投稿: 川村 | 2008年8月27日 (水) 12時45分
ちょっとお邪魔します。
「打ち消し理論」というのはわかるのですが、そもそも新型シートが導入されることは当然なわけですから、なにも「打ち消す」必要なないのではないかと。
打ち消すべきものは「4月1日にスタートします」ということでして、それはどこにも誇大に強調されていませんよね。むしろ「打ち消し文字」とあまり変わらない程度の文字で下欄に記載されているだけですから、そもそも本件で「打ち消し理論」を持ち出すのは矛盾ではないでしょうか。

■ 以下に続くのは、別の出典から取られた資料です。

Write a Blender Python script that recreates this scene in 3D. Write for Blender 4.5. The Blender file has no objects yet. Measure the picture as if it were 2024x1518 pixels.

投稿: アンチ公取委 | 2008年8月28日 (木) 03時08分
皆様、コメントありがとうございます。また、川村先生、理論的なご解説、おそれいります。本エントリーは「リスクマネジメント」としての企業の対応策について考えようと思って立てたものですので、やっぱりこのままの広告で対応するのはけっこうむずかしそうですね。
私は打ち消し表示に関する議論はよくわからないのですが、アンチ公取委さんのご指摘の点についても、少し気になるところがあります。もう一度公取委の「違反事実の概要」を読み直してみたのですが、ここでは3本のサービスのうち、新設シートを目玉として表示していることのほかに、やはり4月1日からこのプレミアムクラスがスタートすることを「表示上の問題」として取り上げていますよね。しかし、一見したところ、この4月1日スタート、というのは下の小さな文字をみなければ認識できないところです。下の小さな文字を見た人が、これまたその下に記載されている「シートは順次導入」とある文字を見落とすことが、一般の人を誤認させる、という意味なのでしょうか?この表示から、一般人は何を誤認するのか、もうすこし検討する必要があるかもしれませんね。
投稿: toshi | 2008年8月28日 (木) 10時52分
全日空、また景表法違反やっちゃいましたね。
こういった初歩的なミスをやって謝罪しているところをみると、この広告の方もコンプライアンス意識が希薄なためにやってしまったとみるべきではないでしょうか。
でも、どなたかがコメントされていますが、こういった大きな広告であれば当然に大きな広告代理店が仕切っておられるでしょうから、そっちの会社のコンプライアンスもどうなってるんでしょうね。